#### What is required
All of the records listed below should be retyped exactly.

Entries with scene source code:
┌──

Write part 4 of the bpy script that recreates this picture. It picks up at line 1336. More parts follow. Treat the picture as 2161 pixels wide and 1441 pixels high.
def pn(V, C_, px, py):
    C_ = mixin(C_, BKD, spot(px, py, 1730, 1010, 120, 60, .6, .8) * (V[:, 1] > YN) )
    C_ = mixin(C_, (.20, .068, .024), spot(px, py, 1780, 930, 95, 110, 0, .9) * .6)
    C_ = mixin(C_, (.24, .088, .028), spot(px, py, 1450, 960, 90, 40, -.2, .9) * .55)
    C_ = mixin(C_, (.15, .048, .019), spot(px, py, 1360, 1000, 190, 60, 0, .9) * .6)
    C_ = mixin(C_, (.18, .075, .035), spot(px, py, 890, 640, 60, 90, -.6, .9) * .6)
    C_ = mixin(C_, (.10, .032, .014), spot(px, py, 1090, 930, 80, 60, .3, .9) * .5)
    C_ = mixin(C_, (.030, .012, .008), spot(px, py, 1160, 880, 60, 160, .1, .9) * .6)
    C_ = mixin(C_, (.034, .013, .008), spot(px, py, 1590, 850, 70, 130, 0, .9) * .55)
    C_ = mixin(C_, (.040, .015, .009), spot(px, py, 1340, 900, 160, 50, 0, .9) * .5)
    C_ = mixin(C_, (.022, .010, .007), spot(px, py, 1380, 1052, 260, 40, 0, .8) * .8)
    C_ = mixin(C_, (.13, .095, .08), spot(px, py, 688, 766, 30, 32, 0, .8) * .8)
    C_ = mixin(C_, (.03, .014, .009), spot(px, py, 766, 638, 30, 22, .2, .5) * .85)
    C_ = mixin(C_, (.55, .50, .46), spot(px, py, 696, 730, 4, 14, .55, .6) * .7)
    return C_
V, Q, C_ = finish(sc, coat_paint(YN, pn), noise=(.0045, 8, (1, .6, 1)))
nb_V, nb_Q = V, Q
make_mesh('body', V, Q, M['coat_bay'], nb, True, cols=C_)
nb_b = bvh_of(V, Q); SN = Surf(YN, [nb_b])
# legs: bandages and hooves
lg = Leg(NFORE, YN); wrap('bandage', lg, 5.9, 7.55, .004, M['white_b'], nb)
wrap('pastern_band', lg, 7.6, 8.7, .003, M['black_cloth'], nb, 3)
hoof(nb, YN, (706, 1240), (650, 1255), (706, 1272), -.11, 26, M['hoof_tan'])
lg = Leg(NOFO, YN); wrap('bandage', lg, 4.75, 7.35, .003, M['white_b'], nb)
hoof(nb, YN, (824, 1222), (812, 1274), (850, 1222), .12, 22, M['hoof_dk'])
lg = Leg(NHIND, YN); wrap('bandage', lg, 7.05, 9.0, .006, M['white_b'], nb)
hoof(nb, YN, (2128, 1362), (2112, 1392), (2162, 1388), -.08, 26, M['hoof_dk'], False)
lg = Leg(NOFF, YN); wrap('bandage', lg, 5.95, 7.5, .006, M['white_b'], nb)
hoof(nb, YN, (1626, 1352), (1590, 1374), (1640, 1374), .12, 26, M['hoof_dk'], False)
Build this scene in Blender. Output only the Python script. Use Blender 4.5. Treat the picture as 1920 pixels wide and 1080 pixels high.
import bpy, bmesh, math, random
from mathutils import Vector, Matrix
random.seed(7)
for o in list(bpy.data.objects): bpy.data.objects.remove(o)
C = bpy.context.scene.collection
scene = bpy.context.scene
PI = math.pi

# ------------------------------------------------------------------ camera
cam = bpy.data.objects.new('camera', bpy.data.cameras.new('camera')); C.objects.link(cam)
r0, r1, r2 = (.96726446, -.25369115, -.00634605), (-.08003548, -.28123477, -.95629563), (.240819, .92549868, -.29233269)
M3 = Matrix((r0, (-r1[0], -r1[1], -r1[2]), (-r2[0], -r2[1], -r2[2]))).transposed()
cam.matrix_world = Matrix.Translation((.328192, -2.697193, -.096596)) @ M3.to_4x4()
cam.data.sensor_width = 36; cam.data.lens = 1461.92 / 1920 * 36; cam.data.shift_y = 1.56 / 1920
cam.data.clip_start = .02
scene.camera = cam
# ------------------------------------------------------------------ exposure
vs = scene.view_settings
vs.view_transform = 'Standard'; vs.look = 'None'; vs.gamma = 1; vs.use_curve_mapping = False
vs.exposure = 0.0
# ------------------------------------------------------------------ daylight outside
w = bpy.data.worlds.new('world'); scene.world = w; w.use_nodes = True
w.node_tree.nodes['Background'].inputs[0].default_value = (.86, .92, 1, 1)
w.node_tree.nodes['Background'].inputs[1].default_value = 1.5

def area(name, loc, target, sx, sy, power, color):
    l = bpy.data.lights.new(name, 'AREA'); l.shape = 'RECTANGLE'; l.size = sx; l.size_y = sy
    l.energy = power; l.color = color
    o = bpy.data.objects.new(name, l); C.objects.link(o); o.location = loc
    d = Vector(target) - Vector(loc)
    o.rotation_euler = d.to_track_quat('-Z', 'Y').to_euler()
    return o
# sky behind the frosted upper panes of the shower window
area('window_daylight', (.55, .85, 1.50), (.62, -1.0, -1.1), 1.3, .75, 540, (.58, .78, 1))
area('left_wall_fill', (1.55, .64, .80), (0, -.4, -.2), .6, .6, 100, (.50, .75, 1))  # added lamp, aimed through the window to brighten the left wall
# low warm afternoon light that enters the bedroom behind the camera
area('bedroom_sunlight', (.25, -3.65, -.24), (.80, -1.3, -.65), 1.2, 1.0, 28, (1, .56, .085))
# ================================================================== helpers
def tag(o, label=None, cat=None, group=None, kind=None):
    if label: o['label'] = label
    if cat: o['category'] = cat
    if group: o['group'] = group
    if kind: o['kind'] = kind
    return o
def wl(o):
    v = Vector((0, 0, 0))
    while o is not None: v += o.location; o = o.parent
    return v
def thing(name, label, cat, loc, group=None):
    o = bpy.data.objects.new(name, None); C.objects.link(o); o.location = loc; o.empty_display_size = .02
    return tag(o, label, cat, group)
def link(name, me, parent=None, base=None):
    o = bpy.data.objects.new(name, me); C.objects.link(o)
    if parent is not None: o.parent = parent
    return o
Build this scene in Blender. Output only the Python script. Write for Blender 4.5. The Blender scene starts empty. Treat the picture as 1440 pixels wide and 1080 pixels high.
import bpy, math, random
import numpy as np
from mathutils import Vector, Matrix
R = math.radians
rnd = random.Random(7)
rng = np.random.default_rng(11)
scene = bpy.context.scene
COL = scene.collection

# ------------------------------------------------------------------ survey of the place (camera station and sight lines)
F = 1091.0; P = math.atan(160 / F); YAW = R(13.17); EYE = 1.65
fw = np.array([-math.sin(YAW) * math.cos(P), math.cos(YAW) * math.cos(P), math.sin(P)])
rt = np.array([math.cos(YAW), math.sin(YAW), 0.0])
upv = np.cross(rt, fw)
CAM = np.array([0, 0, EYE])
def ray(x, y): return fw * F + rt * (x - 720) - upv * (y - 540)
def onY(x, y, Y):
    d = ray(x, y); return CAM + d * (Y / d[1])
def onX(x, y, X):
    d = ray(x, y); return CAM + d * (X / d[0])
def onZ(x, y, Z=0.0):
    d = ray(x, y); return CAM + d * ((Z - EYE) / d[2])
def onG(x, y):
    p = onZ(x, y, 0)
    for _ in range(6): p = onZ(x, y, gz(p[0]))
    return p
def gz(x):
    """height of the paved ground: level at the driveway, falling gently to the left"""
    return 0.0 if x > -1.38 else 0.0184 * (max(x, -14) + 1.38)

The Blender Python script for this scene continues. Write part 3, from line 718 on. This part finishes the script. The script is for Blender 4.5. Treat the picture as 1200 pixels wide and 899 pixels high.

└──

#### Solved exercise
Write part 4 of the bpy script that recreates this picture. It picks up at line 1336. More parts follow. Treat the picture as 2161 pixels wide and 1441 pixels high.
def pn(V, C_, px, py):
    C_ = mixin(C_, BKD, spot(px, py, 1730, 1010, 120, 60, .6, .8) * (V[:, 1] > YN) )
    C_ = mixin(C_, (.20, .068, .024), spot(px, py, 1780, 930, 95, 110, 0, .9) * .6)
    C_ = mixin(C_, (.24, .088, .028), spot(px, py, 1450, 960, 90, 40, -.2, .9) * .55)
    C_ = mixin(C_, (.15, .048, .019), spot(px, py, 1360, 1000, 190, 60, 0, .9) * .6)
    C_ = mixin(C_, (.18, .075, .035), spot(px, py, 890, 640, 60, 90, -.6, .9) * .6)
    C_ = mixin(C_, (.10, .032, .014), spot(px, py, 1090, 930, 80, 60, .3, .9) * .5)
    C_ = mixin(C_, (.030, .012, .008), spot(px, py, 1160, 880, 60, 160, .1, .9) * .6)
    C_ = mixin(C_, (.034, .013, .008), spot(px, py, 1590, 850, 70, 130, 0, .9) * .55)
    C_ = mixin(C_, (.040, .015, .009), spot(px, py, 1340, 900, 160, 50, 0, .9) * .5)
    C_ = mixin(C_, (.022, .010, .007), spot(px, py, 1380, 1052, 260, 40, 0, .8) * .8)
    C_ = mixin(C_, (.13, .095, .08), spot(px, py, 688, 766, 30, 32, 0, .8) * .8)
    C_ = mixin(C_, (.03, .014, .009), spot(px, py, 766, 638, 30, 22, .2, .5) * .85)
    C_ = mixin(C_, (.55, .50, .46), spot(px, py, 696, 730, 4, 14, .55, .6) * .7)
    return C_
V, Q, C_ = finish(sc, coat_paint(YN, pn), noise=(.0045, 8, (1, .6, 1)))
nb_V, nb_Q = V, Q
make_mesh('body', V, Q, M['coat_bay'], nb, True, cols=C_)
nb_b = bvh_of(V, Q); SN = Surf(YN, [nb_b])
# legs: bandages and hooves
lg = Leg(NFORE, YN); wrap('bandage', lg, 5.9, 7.55, .004, M['white_b'], nb)
wrap('pastern_band', lg, 7.6, 8.7, .003, M['black_cloth'], nb, 3)
hoof(nb, YN, (706, 1240), (650, 1255), (706, 1272), -.11, 26, M['hoof_tan'])
lg = Leg(NOFO, YN); wrap('bandage', lg, 4.75, 7.35, .003, M['white_b'], nb)
hoof(nb, YN, (824, 1222), (812, 1274), (850, 1222), .12, 22, M['hoof_dk'])
lg = Leg(NHIND, YN); wrap('bandage', lg, 7.05, 9.0, .006, M['white_b'], nb)
hoof(nb, YN, (2128, 1362), (2112, 1392), (2162, 1388), -.08, 26, M['hoof_dk'], False)
lg = Leg(NOFF, YN); wrap('bandage', lg, 5.95, 7.5, .006, M['white_b'], nb)
hoof(nb, YN, (1626, 1352), (1590, 1374), (1640, 1374), .12, 26, M['hoof_dk'], False)
Build this scene in Blender. Output only the Python script. Use Blender 4.5. Treat the picture as 1920 pixels wide and 1080 pixels high.
import bpy, bmesh, math, random
from mathutils import Vector, Matrix
random.seed(7)
for o in list(bpy.data.objects): bpy.data.objects.remove(o)
C = bpy.context.scene.collection
scene = bpy.context.scene
PI = math.pi

# ------------------------------------------------------------------ camera
cam = bpy.data.objects.new('camera', bpy.data.cameras.new('camera')); C.objects.link(cam)
r0, r1, r2 = (.96726446, -.25369115, -.00634605), (-.08003548, -.28123477, -.95629563), (.240819, .92549868, -.29233269)
M3 = Matrix((r0, (-r1[0], -r1[1], -r1[2]), (-r2[0], -r2[1], -r2[2]))).transposed()
cam.matrix_world = Matrix.Translation((.328192, -2.697193, -.096596)) @ M3.to_4x4()
cam.data.sensor_width = 36; cam.data.lens = 1461.92 / 1920 * 36; cam.data.shift_y = 1.56 / 1920
cam.data.clip_start = .02
scene.camera = cam
# ------------------------------------------------------------------ exposure
vs = scene.view_settings
vs.view_transform = 'Standard'; vs.look = 'None'; vs.gamma = 1; vs.use_curve_mapping = False
vs.exposure = 0.0
# ------------------------------------------------------------------ daylight outside
w = bpy.data.worlds.new('world'); scene.world = w; w.use_nodes = True
w.node_tree.nodes['Background'].inputs[0].default_value = (.86, .92, 1, 1)
w.node_tree.nodes['Background'].inputs[1].default_value = 1.5

def area(name, loc, target, sx, sy, power, color):
    l = bpy.data.lights.new(name, 'AREA'); l.shape = 'RECTANGLE'; l.size = sx; l.size_y = sy
    l.energy = power; l.color = color
    o = bpy.data.objects.new(name, l); C.objects.link(o); o.location = loc
    d = Vector(target) - Vector(loc)
    o.rotation_euler = d.to_track_quat('-Z', 'Y').to_euler()
    return o
# sky behind the frosted upper panes of the shower window
area('window_daylight', (.55, .85, 1.50), (.62, -1.0, -1.1), 1.3, .75, 540, (.58, .78, 1))
area('left_wall_fill', (1.55, .64, .80), (0, -.4, -.2), .6, .6, 100, (.50, .75, 1))  # added lamp, aimed through the window to brighten the left wall
# low warm afternoon light that enters the bedroom behind the camera
area('bedroom_sunlight', (.25, -3.65, -.24), (.80, -1.3, -.65), 1.2, 1.0, 28, (1, .56, .085))
# ================================================================== helpers
def tag(o, label=None, cat=None, group=None, kind=None):
    if label: o['label'] = label
    if cat: o['category'] = cat
    if group: o['group'] = group
    if kind: o['kind'] = kind
    return o
def wl(o):
    v = Vector((0, 0, 0))
    while o is not None: v += o.location; o = o.parent
    return v
def thing(name, label, cat, loc, group=None):
    o = bpy.data.objects.new(name, None); C.objects.link(o); o.location = loc; o.empty_display_size = .02
    return tag(o, label, cat, group)
def link(name, me, parent=None, base=None):
    o = bpy.data.objects.new(name, me); C.objects.link(o)
    if parent is not None: o.parent = parent
    return o
Build this scene in Blender. Output only the Python script. Write for Blender 4.5. The Blender scene starts empty. Treat the picture as 1440 pixels wide and 1080 pixels high.
import bpy, math, random
import numpy as np
from mathutils import Vector, Matrix
R = math.radians
rnd = random.Random(7)
rng = np.random.default_rng(11)
scene = bpy.context.scene
COL = scene.collection

# ------------------------------------------------------------------ survey of the place (camera station and sight lines)
F = 1091.0; P = math.atan(160 / F); YAW = R(13.17); EYE = 1.65
fw = np.array([-math.sin(YAW) * math.cos(P), math.cos(YAW) * math.cos(P), math.sin(P)])
rt = np.array([math.cos(YAW), math.sin(YAW), 0.0])
upv = np.cross(rt, fw)
CAM = np.array([0, 0, EYE])
def ray(x, y): return fw * F + rt * (x - 720) - upv * (y - 540)
def onY(x, y, Y):
    d = ray(x, y); return CAM + d * (Y / d[1])
def onX(x, y, X):
    d = ray(x, y); return CAM + d * (X / d[0])
def onZ(x, y, Z=0.0):
    d = ray(x, y); return CAM + d * ((Z - EYE) / d[2])
def onG(x, y):
    p = onZ(x, y, 0)
    for _ in range(6): p = onZ(x, y, gz(p[0]))
    return p
def gz(x):
    """height of the paved ground: level at the driveway, falling gently to the left"""
    return 0.0 if x > -1.38 else 0.0184 * (max(x, -14) + 1.38)

The Blender Python script for this scene continues. Write part 3, from line 718 on. This part finishes the script. The script is for Blender 4.5. Treat the picture as 1200 pixels wide and 899 pixels high.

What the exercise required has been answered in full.